Catherine Leining, Policy Fellow at Motu Economic and Public Policy Research, addressed these issues on the Motu blog in 2015, which she offers as comment on the current report. She wrote:

“Fundamentally, [Joint Implementation projects creating questionable carbon credits] fell victim to low mitigation ambition and short-term self-interest by both sellers and buyers. The problem wasn’t the mechanism of trading, but what was being traded.

“The bottom line for the climate is that achieving the two-degree global goal requires committing to ambitious mitigation pathways that will shift the world toward a zero-net emission economy.
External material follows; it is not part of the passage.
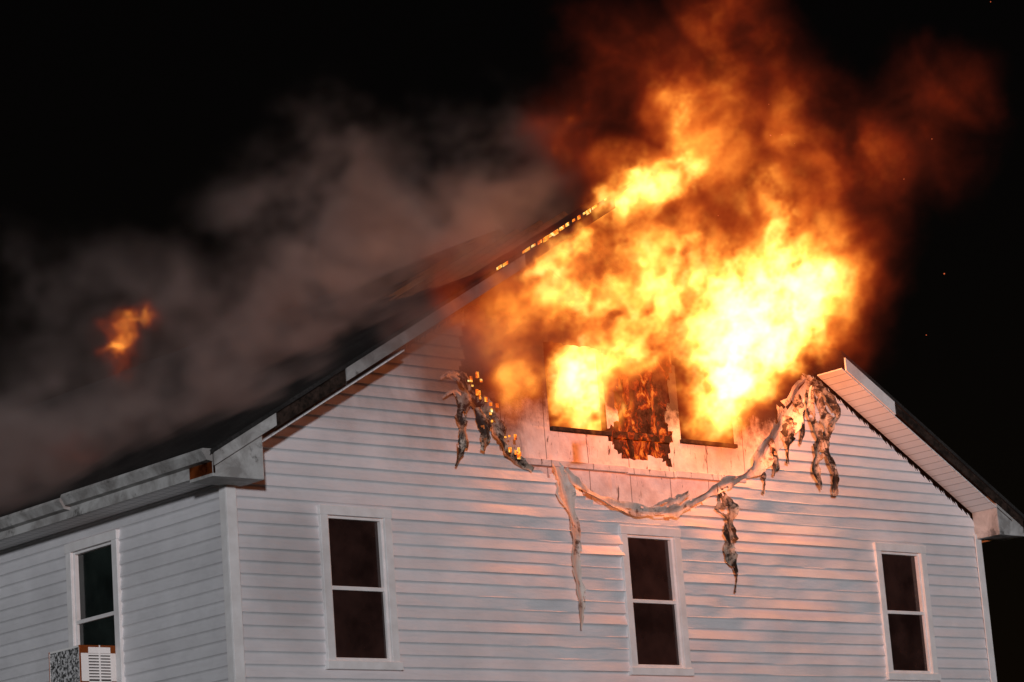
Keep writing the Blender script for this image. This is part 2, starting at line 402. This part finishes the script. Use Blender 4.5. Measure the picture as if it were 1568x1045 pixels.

Mobilising financing at unprecedented speed and scale to support mitigation where it is most cost-effective will require leveraging the full power of markets operating at the scale of sectors.

“Emissions trading can be an effective part – although certainly not all – of the mitigation solution, but only if it is implemented within an enabling framework of ambitious targets, transparent reporting, and international accountability.”